The US Inflation Reduction Act (IRA) has pledged a trillion US dollars into kickstarting the US economy, but is crucially in response to the lead China has built up over a decade or more in areas including solar PV, batteries and EVs.
China’s response to the IRA in turn has been to “go twice as fast,” Buckley said, installing 24GW of solar and wind every month and spending US$675 billion in cleantech sectors in 2023, double what either Europe or the US invested in that time.
While China is very much the leader and will likely maintain that lead, the IRA put the US “back in the race,” the think tank director said.
Future Made in Australia is an opportunity to “leverage and extend our competitive advantages” in the country, Buckley added.

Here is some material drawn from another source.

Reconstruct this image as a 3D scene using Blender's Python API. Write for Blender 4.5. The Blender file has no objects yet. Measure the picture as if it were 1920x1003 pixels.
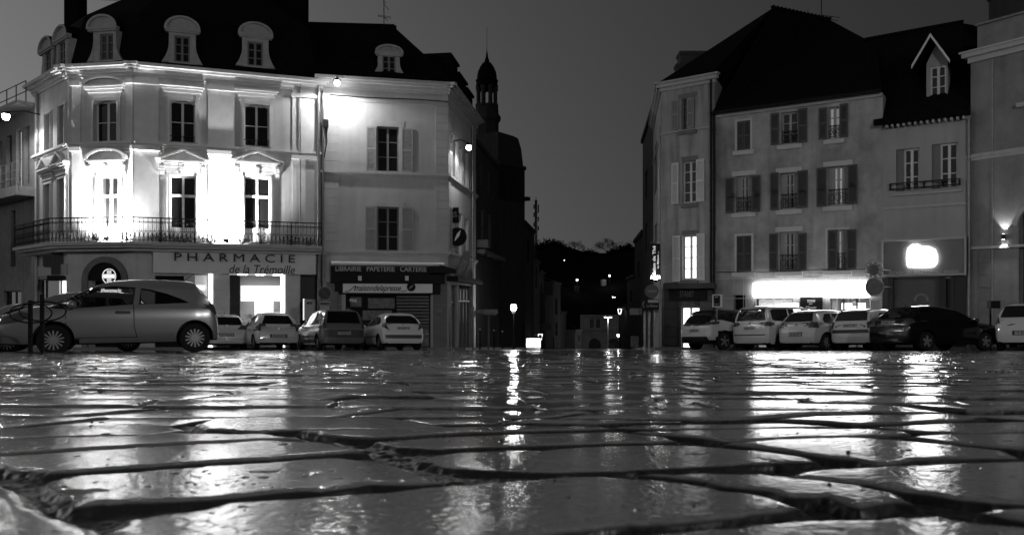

National Battery Strategy’s duration focus welcomed, more R&D funding needed, say industry sources
The strategy was welcomed by the CEO of the Australian Academy of Technology and Engineering (ATSE) as “an opportunity to shift our focus from simply exporting minerals to adding value through advanced manufacturing capabilities.”
In a media statement, ATSE CEO Kylie Walker said it could position Australia as a global leader in battery production by 2035, echoing the government’s words. The CEO also welcomed a forthcoming independent review of research funding.
Walker emphasised the need to ramp up funding in existing programmes as well as opening up new avenues through the strategy. ATSE also welcomed the strategy’s focus on ESG and circular economy measures.
Meanwhile, publicly-listed flow battery manufacturer Redflow pointed out in a statement to the Australian Securities Exchange (ASX) that the strategy recognises the importance of promoting battery storage technologies for different short-, medium- and long-duration energy storage (LDES) applications.
For this reason, and because of its direct support for battery manufacturing and R&D, Redflow—which makes a proprietary hybrid zinc-bromine flow battery technology—said it believed the National Battery Strategy announcement is “an important and potentially material development for the company”.